Being more robust, more compact and lighter than traditional solutions, the new GaN technology promises to significantly improve communication electronics in space. “We expect signal strength and data transmission to improve five- or tenfold,” says Andrew Barnes, who is responsible for the project at ESA. Based on GaN high-electron-mobility transistors (HEMTs), the amplifier circuit operates in the 8–8.5GHz (X-band) frequency range for Proba-V’s communication system. Tesat-Spacecom GmbH of Backnang, Germany, in cooperation with SCHOTT Electronic Packaging, packaged the amplifier together with further components into a hermetically sealed housing suitable for operation in space. “We are eagerly awaiting the results of the first practical test in space,” says Barnes.

Picture: Processed GaN-based X-band amplifier circuit for Proba-V, measuring just 2mm x 3.5mm. © Fraunhofer IAF

GaN robust and reliable in stress tests

GaN devices can be operated under much higher voltages and temperatures than traditional silicon or gallium arsenide (GaAs) components. The circuits are more compact, smaller and lighter than other solutions, and may even replace electron tubes currently used for amplification. This would significantly reduce weight and transport costs, which can amount to €30,000/kg of payload. Due to the long lifetime and radiation hardness of the material, such electronic devices are suited to the extreme conditions posed by aerospace.

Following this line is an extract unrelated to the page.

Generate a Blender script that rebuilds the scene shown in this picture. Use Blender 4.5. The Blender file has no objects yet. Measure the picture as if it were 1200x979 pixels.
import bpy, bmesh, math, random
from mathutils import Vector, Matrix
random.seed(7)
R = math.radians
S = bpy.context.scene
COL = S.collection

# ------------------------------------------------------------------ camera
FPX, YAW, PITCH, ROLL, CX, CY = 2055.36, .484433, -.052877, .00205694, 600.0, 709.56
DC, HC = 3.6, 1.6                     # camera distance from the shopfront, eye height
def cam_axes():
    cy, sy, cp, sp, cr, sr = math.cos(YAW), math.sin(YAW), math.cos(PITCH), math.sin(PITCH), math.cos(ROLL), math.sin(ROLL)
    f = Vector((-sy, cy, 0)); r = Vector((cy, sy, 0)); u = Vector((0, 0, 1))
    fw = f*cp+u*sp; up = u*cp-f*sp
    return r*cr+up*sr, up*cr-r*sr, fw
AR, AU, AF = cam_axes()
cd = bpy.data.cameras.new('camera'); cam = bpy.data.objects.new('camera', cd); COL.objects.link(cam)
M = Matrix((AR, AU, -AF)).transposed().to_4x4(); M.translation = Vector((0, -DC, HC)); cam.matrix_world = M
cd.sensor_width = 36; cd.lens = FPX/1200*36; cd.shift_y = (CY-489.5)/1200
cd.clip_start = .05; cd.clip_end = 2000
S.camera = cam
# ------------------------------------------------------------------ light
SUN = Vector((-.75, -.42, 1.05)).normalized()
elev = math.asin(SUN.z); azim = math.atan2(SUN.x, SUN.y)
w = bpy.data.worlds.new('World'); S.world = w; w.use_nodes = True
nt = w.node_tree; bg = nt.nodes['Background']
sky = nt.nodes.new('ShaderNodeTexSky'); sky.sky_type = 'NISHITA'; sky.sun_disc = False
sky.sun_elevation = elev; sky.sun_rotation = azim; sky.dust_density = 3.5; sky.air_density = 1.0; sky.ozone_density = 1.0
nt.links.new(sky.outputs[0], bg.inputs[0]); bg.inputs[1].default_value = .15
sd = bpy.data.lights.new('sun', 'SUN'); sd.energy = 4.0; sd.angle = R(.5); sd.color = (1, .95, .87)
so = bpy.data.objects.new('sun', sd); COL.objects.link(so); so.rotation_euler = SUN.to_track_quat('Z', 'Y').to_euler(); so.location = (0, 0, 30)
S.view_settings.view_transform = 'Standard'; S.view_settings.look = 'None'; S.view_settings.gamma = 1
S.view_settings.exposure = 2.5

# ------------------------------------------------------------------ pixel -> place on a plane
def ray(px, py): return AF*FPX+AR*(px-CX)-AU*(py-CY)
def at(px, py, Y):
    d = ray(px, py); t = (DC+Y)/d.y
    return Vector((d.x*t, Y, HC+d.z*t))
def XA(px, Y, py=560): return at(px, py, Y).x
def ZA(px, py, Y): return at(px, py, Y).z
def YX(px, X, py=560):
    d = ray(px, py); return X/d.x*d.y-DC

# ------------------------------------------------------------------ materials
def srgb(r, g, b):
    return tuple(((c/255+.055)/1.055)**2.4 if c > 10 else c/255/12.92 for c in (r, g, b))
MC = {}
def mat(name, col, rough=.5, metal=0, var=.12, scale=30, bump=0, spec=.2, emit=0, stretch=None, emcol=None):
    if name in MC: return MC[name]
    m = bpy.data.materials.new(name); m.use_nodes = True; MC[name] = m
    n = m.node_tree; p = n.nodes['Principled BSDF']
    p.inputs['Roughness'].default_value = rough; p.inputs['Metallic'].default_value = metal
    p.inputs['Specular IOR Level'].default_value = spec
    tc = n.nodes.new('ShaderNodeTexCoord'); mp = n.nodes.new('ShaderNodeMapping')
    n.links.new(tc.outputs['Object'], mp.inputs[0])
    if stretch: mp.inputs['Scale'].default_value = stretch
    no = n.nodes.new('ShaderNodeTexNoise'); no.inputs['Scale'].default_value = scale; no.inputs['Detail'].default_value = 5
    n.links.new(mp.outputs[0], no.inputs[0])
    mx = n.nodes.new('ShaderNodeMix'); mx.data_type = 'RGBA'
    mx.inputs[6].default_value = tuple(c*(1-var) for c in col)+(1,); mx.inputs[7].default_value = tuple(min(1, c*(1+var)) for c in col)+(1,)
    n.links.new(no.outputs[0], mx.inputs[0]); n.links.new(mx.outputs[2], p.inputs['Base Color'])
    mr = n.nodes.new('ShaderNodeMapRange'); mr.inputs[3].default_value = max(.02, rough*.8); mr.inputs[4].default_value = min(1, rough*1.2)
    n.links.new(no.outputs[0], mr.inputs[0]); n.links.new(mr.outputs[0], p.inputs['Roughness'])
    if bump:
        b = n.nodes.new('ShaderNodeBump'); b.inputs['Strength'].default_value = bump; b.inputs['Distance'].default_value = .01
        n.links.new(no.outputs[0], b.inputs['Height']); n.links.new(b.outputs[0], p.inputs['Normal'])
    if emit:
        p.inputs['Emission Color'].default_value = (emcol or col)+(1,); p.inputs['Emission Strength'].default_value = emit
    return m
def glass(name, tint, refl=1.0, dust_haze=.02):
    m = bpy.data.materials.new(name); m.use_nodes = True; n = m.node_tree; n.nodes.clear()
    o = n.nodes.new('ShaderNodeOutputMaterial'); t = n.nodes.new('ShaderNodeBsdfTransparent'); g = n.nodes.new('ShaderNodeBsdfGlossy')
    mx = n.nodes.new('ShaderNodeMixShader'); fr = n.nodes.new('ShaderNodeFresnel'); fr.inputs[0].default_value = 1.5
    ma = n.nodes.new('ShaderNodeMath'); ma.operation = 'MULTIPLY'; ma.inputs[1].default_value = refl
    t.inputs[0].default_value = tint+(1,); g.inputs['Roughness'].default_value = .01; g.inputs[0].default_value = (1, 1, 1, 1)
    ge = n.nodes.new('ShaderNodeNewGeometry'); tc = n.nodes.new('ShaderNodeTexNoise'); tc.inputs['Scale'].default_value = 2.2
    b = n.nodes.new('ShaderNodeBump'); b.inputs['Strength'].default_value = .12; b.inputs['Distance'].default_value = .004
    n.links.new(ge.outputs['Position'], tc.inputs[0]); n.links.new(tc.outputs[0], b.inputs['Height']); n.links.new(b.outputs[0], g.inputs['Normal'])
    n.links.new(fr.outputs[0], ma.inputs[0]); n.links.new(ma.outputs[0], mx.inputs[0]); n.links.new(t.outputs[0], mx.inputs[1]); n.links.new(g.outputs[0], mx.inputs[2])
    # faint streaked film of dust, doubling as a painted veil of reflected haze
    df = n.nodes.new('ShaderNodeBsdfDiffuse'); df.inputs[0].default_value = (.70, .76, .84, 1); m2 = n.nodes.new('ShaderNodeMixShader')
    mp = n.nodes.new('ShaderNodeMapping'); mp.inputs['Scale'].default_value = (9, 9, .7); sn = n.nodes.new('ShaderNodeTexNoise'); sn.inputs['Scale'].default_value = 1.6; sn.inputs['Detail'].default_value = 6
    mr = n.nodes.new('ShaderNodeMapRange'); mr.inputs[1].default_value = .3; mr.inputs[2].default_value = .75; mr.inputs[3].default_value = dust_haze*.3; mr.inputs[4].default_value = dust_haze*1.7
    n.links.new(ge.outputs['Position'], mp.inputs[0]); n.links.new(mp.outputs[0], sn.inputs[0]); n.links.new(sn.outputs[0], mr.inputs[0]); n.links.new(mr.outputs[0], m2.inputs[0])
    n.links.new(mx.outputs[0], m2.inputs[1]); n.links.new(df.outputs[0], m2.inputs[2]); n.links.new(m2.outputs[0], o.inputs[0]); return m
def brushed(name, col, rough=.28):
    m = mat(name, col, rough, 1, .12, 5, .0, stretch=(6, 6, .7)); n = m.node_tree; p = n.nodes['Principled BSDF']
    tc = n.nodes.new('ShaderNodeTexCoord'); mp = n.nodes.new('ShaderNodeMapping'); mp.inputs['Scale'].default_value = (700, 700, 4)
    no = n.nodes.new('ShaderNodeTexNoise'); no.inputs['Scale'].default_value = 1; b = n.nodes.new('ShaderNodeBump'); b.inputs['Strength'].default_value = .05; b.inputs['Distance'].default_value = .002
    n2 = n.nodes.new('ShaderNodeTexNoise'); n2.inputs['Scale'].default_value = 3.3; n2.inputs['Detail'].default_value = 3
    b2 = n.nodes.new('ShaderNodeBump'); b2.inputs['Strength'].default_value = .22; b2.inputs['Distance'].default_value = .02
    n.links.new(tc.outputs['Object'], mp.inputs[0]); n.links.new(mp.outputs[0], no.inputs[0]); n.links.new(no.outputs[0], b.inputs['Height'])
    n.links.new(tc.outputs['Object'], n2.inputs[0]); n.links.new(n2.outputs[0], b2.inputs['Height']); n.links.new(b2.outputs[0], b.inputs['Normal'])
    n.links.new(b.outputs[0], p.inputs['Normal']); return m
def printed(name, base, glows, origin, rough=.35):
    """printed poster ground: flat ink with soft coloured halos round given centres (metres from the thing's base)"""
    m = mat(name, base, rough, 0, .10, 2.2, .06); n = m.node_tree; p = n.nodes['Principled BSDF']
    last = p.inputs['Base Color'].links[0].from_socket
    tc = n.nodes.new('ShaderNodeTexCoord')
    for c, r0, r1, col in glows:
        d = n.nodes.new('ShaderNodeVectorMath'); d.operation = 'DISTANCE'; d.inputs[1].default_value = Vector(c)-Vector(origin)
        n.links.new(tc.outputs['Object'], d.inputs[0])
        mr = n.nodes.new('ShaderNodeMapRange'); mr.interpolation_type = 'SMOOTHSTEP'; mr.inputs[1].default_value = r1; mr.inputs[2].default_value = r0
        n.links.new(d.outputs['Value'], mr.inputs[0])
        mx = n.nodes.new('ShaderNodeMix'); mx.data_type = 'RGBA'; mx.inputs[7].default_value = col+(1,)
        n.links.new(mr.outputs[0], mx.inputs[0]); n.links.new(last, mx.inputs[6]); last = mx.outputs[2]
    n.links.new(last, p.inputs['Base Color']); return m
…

However, before being authorized for space travel, the GaN device had to prove its resilience. It was exposed to cold and heat, strong vibration and motion as well as radiation. “Accelerated lifetime tests, conducted together with Tesat-Spacecom, have shown that our gallium nitride amplifier will live for at least 20 years,” says Dr Patrick Waltereit, project leader at Fraunhofer IAF. “The approval of our device for the flight into space is an important milestone for the further development of gallium nitride technology, also for other areas of application,” he adds. 

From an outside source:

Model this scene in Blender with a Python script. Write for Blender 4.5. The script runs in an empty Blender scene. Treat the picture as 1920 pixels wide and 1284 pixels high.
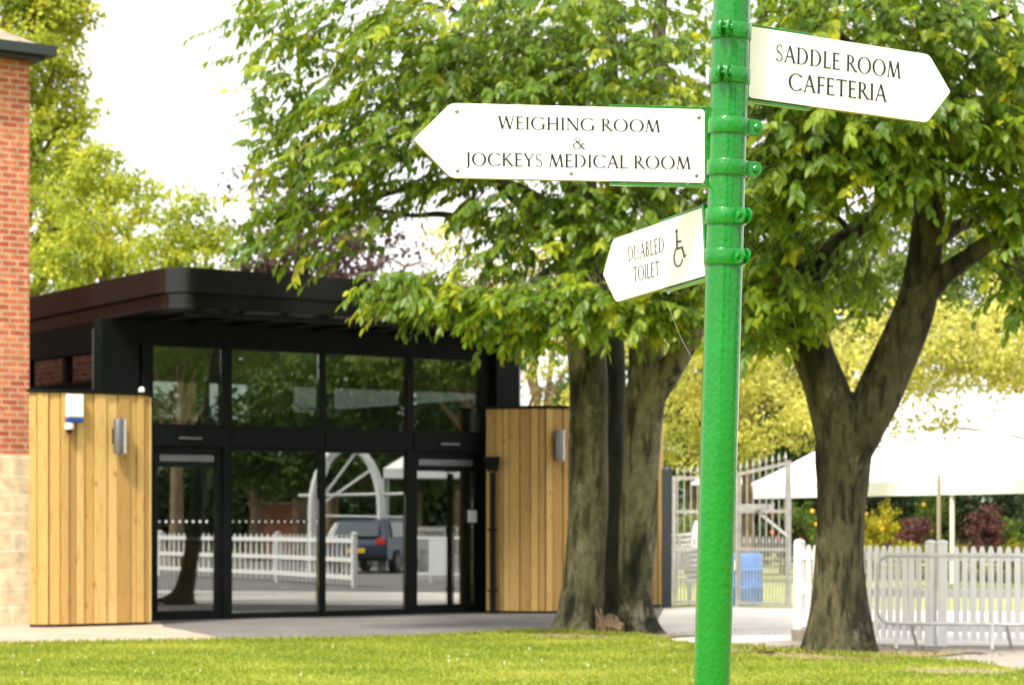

Pushing the limits of silicon technology

Due to its exceptional physical properties, GaN is suited to applications in power electronics, says Fraunhofer IAF. Compared with semiconductors such as silicon and GaAs, GaN has a larger bandgap (3.4eV) and higher breakdown field strength (3.3MV/cm). Higher dielectric strength and current density result in a fivefold increase in power density. Moreover, the usable frequency range is larger in GaN, allowing several functions to be integrated on one chip. Also, GaN’s thermal robustness results in a considerable decrease in cooling effort, which is both energy- and cost-efficient. This makes compact and energy-efficient GaN devices interesting not only for applications in aeronautics but also for voltage converters for the batteries of electric cars, solar panels or household appliances. Fraunhofer IAF says that the devices hence offer great potential especially for applications that demand high performance and long lifetime even in harsh environmental conditions (where silicon technology meets its limits).

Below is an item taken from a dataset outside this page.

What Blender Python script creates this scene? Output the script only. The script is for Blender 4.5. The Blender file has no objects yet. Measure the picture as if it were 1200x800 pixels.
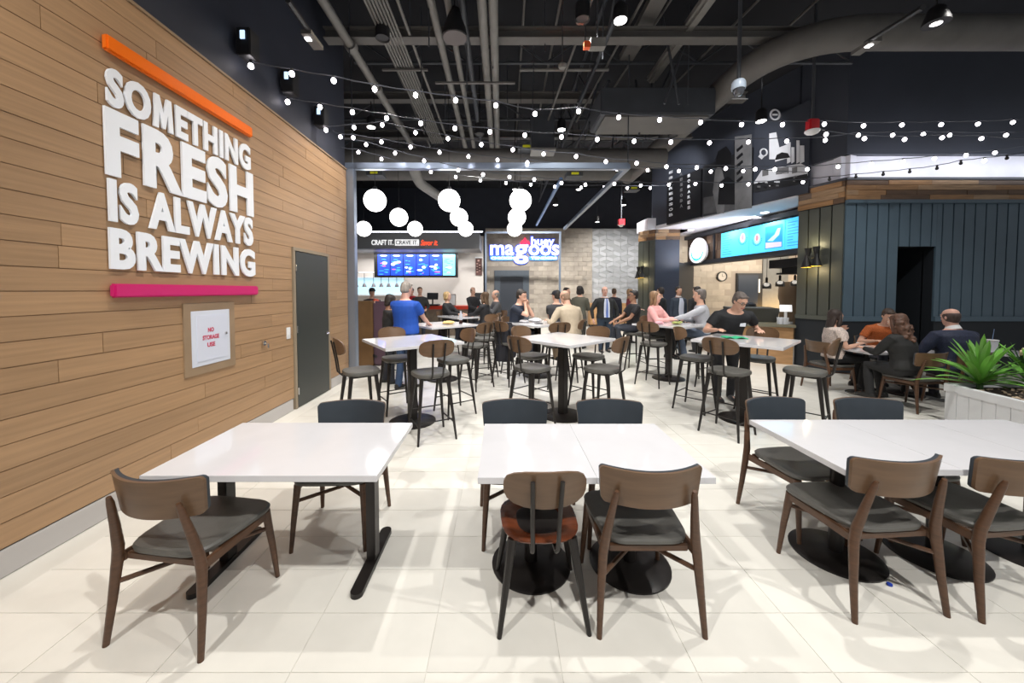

The project is part of the initiative Great² (‘GaN Reliability Enhancement and Technology Transfer Initiative’), which ESA established to exploit the potential of GaN technology for aeronautics. Together with industrial partners, research institutes involved in III-V semiconductors such as Fraunhofer IAF develop high-quality GaN-based devices under the project leadership of Tesat-Spacecom, witn the aim of strengthening the competitiveness of the European aerospace industry.